Cornell Study Reveals How Soils Store Carbon Longer
Dec 29, 2025
By Farms.com

New Research Shows How Soil Microbes Shape Carbon Storage

Soil ecosystems are among the planet’s most important carbon reservoirs, storing roughly three times more carbon than the atmosphere and all living plants combined. This immense capacity makes soils a key player in climate change mitigation. Whether soils release carbon dioxide or lock carbon away long term depends on how microbes break down dead plant matter.

A new Cornell University study helps clarify this complex process. Researchers found that soil molecular diversity increases during the early stages of decomposition, peaks after roughly one month, and then begins to decline. These changes appear to influence how much carbon remains stored in soil.

“This is a hugely important question: can we lose less carbon from soil, or can we even increase our soil carbon stocks, which will help regulate CO2 in the atmosphere?” asked Johannes Lehmann, senior author of the study and Liberty Hyde Bailey Professor of soil and crop sciences at Cornell’s College of Agriculture and Life Sciences.
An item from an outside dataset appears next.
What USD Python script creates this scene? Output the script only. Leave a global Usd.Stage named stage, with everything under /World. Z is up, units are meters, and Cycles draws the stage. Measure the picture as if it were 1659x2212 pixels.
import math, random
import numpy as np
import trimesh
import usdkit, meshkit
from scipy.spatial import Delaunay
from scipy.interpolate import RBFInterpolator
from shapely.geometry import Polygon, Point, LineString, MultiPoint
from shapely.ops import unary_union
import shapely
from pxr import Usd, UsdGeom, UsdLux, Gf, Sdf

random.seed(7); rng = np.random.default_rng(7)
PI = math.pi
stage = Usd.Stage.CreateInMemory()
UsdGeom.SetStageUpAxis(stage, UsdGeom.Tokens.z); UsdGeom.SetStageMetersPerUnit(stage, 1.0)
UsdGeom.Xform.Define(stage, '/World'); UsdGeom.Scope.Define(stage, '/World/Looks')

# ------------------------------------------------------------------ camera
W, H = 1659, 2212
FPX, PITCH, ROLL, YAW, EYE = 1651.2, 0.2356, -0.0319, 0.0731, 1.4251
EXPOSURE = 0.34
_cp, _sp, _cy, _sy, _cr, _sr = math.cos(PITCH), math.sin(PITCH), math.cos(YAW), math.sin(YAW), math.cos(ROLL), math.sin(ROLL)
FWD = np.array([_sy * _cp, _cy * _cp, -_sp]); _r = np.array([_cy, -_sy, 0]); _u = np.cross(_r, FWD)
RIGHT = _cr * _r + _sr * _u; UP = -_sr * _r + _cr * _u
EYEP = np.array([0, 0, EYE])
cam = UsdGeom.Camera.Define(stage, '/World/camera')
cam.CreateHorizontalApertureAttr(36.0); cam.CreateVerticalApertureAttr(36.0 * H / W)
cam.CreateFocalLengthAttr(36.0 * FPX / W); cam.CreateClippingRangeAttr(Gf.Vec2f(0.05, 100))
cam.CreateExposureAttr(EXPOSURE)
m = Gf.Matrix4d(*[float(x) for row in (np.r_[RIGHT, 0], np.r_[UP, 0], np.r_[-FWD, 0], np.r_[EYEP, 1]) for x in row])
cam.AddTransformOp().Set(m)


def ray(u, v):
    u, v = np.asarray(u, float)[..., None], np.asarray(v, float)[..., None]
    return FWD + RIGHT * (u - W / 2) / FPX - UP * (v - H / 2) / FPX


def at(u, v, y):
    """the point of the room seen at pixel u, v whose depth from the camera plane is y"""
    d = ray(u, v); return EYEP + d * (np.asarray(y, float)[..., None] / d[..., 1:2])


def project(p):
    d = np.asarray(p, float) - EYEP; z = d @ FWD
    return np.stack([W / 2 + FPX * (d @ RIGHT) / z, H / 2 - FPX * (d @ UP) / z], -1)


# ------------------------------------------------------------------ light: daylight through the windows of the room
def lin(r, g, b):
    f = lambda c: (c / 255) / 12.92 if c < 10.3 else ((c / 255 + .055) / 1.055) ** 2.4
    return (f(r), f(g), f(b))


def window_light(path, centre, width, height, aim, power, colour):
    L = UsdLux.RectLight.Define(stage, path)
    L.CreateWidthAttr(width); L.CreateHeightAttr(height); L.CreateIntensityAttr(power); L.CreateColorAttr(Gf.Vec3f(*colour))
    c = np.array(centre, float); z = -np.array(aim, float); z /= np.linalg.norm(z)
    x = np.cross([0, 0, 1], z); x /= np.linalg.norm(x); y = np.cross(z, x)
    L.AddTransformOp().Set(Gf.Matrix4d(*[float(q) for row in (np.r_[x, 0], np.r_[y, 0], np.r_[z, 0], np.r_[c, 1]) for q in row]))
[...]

“Because soils contain so much organic carbon, even small, incremental changes can make a big, big difference in the atmosphere and therefore for climate change.”

The study was led by Rachelle Davenport, Ph.D. ’24, formerly a graduate researcher in Lehmann’s laboratory and now an independent consultant. The international research team included 11 co-authors from seven institutions across the United States and the Netherlands, supported by several funding sources, including two Cornell grants.

Earlier scientific thinking assumed soil carbon accumulated mainly from plant compounds that were difficult to decompose. That view shifted after a landmark 2011 Nature paper co-authored by Lehmann demonstrated that soil carbon forms through interactions among microbes, organic molecules, and minerals. In 2020, Lehmann and colleagues proposed that greater molecular diversity could slow decomposition and enhance carbon storage.

The new study delivers the first direct evidence backing that idea, showing diversity peaks around day 32 of decomposition. “It’s been a long time coming, since 2011, and has required a series of papers and experiments, but we now have some empirical evidence that plant decomposition does increase molecular diversity, if only for a short time,” Lehmann said. “We still have much to learn, but this is one important piece of the bigger puzzle.”

Researchers also successfully used oxygen-18 labeled “heavy water” to trace microbial activity without disturbing natural soil conditions. “I think that method was a major success,” Davenport said. Future studies will investigate whether farming and forest management practices can boost soil diversity and increase long-term carbon storage.